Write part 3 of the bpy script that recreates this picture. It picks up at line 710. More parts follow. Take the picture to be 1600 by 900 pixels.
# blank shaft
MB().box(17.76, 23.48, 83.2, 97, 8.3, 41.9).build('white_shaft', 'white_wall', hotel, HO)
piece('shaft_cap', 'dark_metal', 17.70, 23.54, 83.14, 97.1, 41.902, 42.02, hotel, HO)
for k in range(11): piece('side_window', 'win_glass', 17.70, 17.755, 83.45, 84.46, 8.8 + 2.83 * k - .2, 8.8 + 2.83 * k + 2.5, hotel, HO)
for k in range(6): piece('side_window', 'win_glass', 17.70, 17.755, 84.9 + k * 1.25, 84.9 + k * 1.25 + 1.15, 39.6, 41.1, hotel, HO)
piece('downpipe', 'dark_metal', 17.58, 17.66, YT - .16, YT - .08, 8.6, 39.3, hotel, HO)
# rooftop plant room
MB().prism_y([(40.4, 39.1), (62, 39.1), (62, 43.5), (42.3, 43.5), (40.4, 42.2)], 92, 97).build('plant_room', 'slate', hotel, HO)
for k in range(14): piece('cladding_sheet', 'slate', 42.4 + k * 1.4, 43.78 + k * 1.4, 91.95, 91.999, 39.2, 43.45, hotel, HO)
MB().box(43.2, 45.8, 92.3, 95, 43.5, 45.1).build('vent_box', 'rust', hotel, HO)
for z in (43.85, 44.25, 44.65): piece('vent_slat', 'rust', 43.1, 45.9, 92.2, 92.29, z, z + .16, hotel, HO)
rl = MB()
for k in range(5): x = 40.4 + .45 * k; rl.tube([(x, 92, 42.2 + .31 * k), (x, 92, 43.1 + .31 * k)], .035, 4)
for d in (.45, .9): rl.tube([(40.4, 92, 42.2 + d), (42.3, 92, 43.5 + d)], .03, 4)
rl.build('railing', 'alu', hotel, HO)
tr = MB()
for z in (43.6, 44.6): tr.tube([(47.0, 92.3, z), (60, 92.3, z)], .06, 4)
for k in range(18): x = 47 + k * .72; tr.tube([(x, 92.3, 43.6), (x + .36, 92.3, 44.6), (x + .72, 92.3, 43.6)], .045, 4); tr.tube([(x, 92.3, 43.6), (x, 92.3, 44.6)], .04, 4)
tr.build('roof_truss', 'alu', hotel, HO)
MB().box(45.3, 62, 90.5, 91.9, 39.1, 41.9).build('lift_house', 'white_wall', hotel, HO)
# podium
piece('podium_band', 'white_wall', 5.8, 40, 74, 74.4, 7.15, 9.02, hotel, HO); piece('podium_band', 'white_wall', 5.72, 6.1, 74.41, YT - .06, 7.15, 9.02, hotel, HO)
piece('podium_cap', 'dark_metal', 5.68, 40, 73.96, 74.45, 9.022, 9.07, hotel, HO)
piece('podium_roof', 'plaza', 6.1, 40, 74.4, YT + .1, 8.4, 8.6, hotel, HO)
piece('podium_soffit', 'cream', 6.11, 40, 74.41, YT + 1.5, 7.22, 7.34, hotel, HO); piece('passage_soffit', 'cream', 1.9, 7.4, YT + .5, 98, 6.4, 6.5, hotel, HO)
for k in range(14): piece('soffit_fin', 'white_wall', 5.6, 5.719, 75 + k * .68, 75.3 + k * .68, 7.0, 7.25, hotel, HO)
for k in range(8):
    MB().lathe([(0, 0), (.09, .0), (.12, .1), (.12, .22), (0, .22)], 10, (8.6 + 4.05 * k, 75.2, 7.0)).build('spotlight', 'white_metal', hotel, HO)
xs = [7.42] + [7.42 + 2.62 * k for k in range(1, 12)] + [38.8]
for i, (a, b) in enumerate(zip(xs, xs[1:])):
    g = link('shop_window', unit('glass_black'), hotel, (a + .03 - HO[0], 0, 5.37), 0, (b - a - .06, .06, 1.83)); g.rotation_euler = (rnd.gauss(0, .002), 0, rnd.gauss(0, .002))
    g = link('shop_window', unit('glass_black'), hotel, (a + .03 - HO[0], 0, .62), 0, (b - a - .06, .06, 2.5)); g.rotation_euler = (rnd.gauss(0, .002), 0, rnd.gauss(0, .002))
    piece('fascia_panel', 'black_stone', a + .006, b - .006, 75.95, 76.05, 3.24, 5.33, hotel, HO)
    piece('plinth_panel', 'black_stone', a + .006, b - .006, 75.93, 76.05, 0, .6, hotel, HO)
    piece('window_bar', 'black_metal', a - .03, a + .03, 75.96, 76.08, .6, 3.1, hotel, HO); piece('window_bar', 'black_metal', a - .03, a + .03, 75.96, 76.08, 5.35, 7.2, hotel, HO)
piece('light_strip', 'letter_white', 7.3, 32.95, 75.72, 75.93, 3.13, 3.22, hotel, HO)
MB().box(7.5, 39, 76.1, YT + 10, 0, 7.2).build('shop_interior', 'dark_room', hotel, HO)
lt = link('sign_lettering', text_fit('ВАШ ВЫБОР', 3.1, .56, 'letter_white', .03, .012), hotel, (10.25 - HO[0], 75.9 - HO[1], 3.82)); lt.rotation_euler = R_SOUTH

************

▶ [AIM OF THE TASK]:
Make an exact copy of the material above.

▶ [ANSWER FOR THE TASK]:
Write part 3 of the bpy script that recreates this picture. It picks up at line 710. More parts follow. Take the picture to be 1600 by 900 pixels.
# blank shaft
MB().box(17.76, 23.48, 83.2, 97, 8.3, 41.9).build('white_shaft', 'white_wall', hotel, HO)
piece('shaft_cap', 'dark_metal', 17.70, 23.54, 83.14, 97.1, 41.902, 42.02, hotel, HO)
for k in range(11): piece('side_window', 'win_glass', 17.70, 17.755, 83.45, 84.46, 8.8 + 2.83 * k - .2, 8.8 + 2.83 * k + 2.5, hotel, HO)
for k in range(6): piece('side_window', 'win_glass', 17.70, 17.755, 84.9 + k * 1.25, 84.9 + k * 1.25 + 1.15, 39.6, 41.1, hotel, HO)
piece('downpipe', 'dark_metal', 17.58, 17.66, YT - .16, YT - .08, 8.6, 39.3, hotel, HO)
# rooftop plant room
MB().prism_y([(40.4, 39.1), (62, 39.1), (62, 43.5), (42.3, 43.5), (40.4, 42.2)], 92, 97).build('plant_room', 'slate', hotel, HO)
for k in range(14): piece('cladding_sheet', 'slate', 42.4 + k * 1.4, 43.78 + k * 1.4, 91.95, 91.999, 39.2, 43.45, hotel, HO)
MB().box(43.2, 45.8, 92.3, 95, 43.5, 45.1).build('vent_box', 'rust', hotel, HO)
for z in (43.85, 44.25, 44.65): piece('vent_slat', 'rust', 43.1, 45.9, 92.2, 92.29, z, z + .16, hotel, HO)
rl = MB()
for k in range(5): x = 40.4 + .45 * k; rl.tube([(x, 92, 42.2 + .31 * k), (x, 92, 43.1 + .31 * k)], .035, 4)
for d in (.45, .9): rl.tube([(40.4, 92, 42.2 + d), (42.3, 92, 43.5 + d)], .03, 4)
rl.build('railing', 'alu', hotel, HO)
tr = MB()
for z in (43.6, 44.6): tr.tube([(47.0, 92.3, z), (60, 92.3, z)], .06, 4)
for k in range(18): x = 47 + k * .72; tr.tube([(x, 92.3, 43.6), (x + .36, 92.3, 44.6), (x + .72, 92.3, 43.6)], .045, 4); tr.tube([(x, 92.3, 43.6), (x, 92.3, 44.6)], .04, 4)
tr.build('roof_truss', 'alu', hotel, HO)
MB().box(45.3, 62, 90.5, 91.9, 39.1, 41.9).build('lift_house', 'white_wall', hotel, HO)
# podium
piece('podium_band', 'white_wall', 5.8, 40, 74, 74.4, 7.15, 9.02, hotel, HO); piece('podium_band', 'white_wall', 5.72, 6.1, 74.41, YT - .06, 7.15, 9.02, hotel, HO)
piece('podium_cap', 'dark_metal', 5.68, 40, 73.96, 74.45, 9.022, 9.07, hotel, HO)
piece('podium_roof', 'plaza', 6.1, 40, 74.4, YT + .1, 8.4, 8.6, hotel, HO)
piece('podium_soffit', 'cream', 6.11, 40, 74.41, YT + 1.5, 7.22, 7.34, hotel, HO); piece('passage_soffit', 'cream', 1.9, 7.4, YT + .5, 98, 6.4, 6.5, hotel, HO)
for k in range(14): piece('soffit_fin', 'white_wall', 5.6, 5.719, 75 + k * .68, 75.3 + k * .68, 7.0, 7.25, hotel, HO)
for k in range(8):
    MB().lathe([(0, 0), (.09, .0), (.12, .1), (.12, .22), (0, .22)], 10, (8.6 + 4.05 * k, 75.2, 7.0)).build('spotlight', 'white_metal', hotel, HO)
xs = [7.42] + [7.42 + 2.62 * k for k in range(1, 12)] + [38.8]
for i, (a, b) in enumerate(zip(xs, xs[1:])):
    g = link('shop_window', unit('glass_black'), hotel, (a + .03 - HO[0], 0, 5.37), 0, (b - a - .06, .06, 1.83)); g.rotation_euler = (rnd.gauss(0, .002), 0, rnd.gauss(0, .002))
    g = link('shop_window', unit('glass_black'), hotel, (a + .03 - HO[0], 0, .62), 0, (b - a - .06, .06, 2.5)); g.rotation_euler = (rnd.gauss(0, .002), 0, rnd.gauss(0, .002))
    piece('fascia_panel', 'black_stone', a + .006, b - .006, 75.95, 76.05, 3.24, 5.33, hotel, HO)
    piece('plinth_panel', 'black_stone', a + .006, b - .006, 75.93, 76.05, 0, .6, hotel, HO)
    piece('window_bar', 'black_metal', a - .03, a + .03, 75.96, 76.08, .6, 3.1, hotel, HO); piece('window_bar', 'black_metal', a - .03, a + .03, 75.96, 76.08, 5.35, 7.2, hotel, HO)
piece('light_strip', 'letter_white', 7.3, 32.95, 75.72, 75.93, 3.13, 3.22, hotel, HO)
MB().box(7.5, 39, 76.1, YT + 10, 0, 7.2).build('shop_interior', 'dark_room', hotel, HO)
lt = link('sign_lettering', text_fit('ВАШ ВЫБОР', 3.1, .56, 'letter_white', .03, .012), hotel, (10.25 - HO[0], 75.9 - HO[1], 3.82)); lt.rotation_euler = R_SOUTH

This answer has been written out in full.